Goodbye to the certificate?

October 31 2014 (21:08 WET)

Two years and two months after the State Government forced us to go back to the nineties, the Ministry of Development promises us that, as of November 1, it will not be necessary to prove our residence through a paper certificate. However, the supposed death of a measure that should never have been approved, is accompanied by doubts and warnings about the convenience or not of continuing to use a paper that, in the case of unforeseen events, will still be necessary.

The Government's announcement contrasts with the prudence of those who know the sector best. Travel agencies have already advised their users to continue carrying the certificate as a precaution in case there is any incident with the SARA system (Automatic Residence Accreditation System). And one more warning: those under 14 years of age who do not have a DNI and those who have recently changed municipalities will also have to carry the registration document.

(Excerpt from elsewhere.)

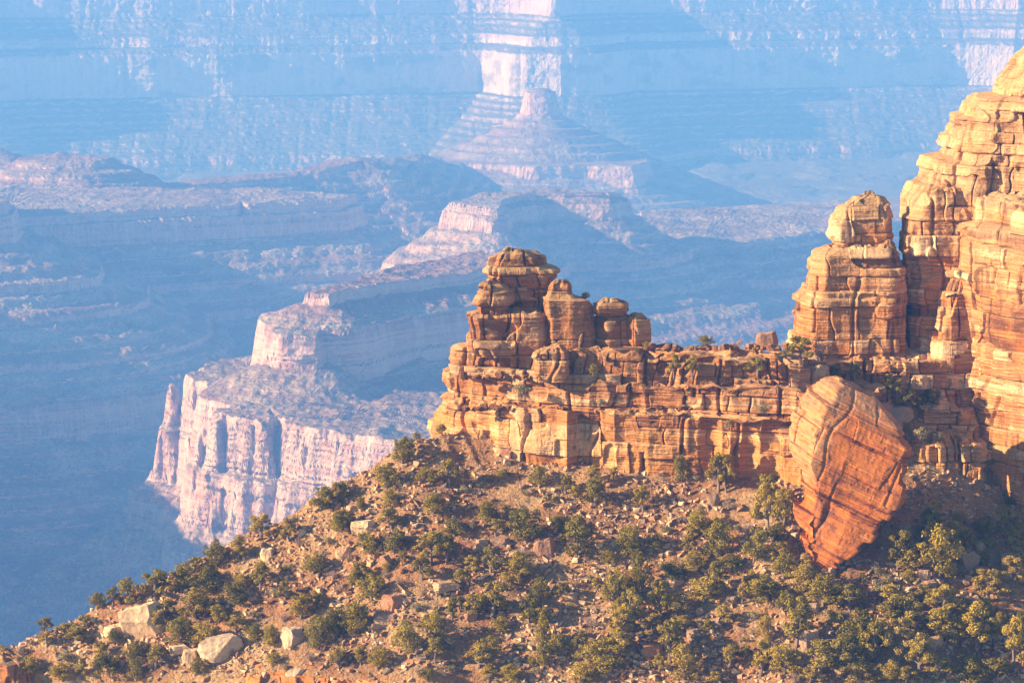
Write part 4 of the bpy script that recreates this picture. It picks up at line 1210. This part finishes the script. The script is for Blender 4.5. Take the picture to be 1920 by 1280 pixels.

It has taken the Government two years and two months to put an end to a decision that, at the time, it justified by citing the alleged cases of fraud committed by those who benefited from the bonus without being entitled to it. Two years later, we still do not know the official data on how many cases have been detected for improper use.

In the middle of the digital era, the Government forced us to certify our residence every time we went to a check-in counter or a boarding gate. And now, without all the certainties, it tells us that it has already fine-tuned a system that has taken much longer to implement than it promised and that, in addition, will not be sufficient or offer guarantees.

It has been a long period of unfulfilled announcements. The implementation of this telematic system for validating residence has been delayed since 2013. First, its implementation was announced in April of last year and finally the date of November 1, 2014 was set. However, we, who do not trust the triumphalist announcements of the Ministry of Development, have presented an amendment to the articles of the State Budgets of 2015 in which we propose that the condition of resident be accredited by means of the national identity document.

I remember that when the measure came into force, with the connivance and silence of the PP deputies and senators from the Canary Islands, a Canary Islands journalist wondered on Twitter if the Government would have dared to adopt such a measure in Catalonia or the Basque Country. I doubt it. Both territories would not have accepted, as we do not in the Canary Islands and the Balearic Islands, an outrage that has forced us to certify our residence for more than two years.

The excesses with the Canary Islands of the department headed by Ana Pastor are inadmissible. She recovered the resident certificate, eliminated the bonuses for specific air fares for the Canary Islands, has reduced the aid for the transport of goods from 70 to 26 percent, opened the doors to the privatization of AENA, has not incentivized the fifth freedom of the air in the Canary Islands airports and, in just four years, has reduced the budget of the road agreement by 73 percent. Measures that certify the insensitivity of the State Government with the territory that needs the most support to overcome the economic crisis.

Since September 3, 2012, the day the paper certificate came into force, many people have been left on the ground or have had to pay the remaining 50 percent of the ticket in order to travel. The Government apologized in the face of strong citizen opposition, but did not reverse an initiative that the Ministry of Development unexpectedly pulled out of its hat and, two years and two months later, still does not offer specific data on the alleged criminals who have been caught thanks to its infallible system.

Goodbye to the resident certificate? Let's hope so, but we also hope that someone will justify an anachronistic and inconceivable measure in an era in which paper is replaced thanks to the advantages offered by telematics.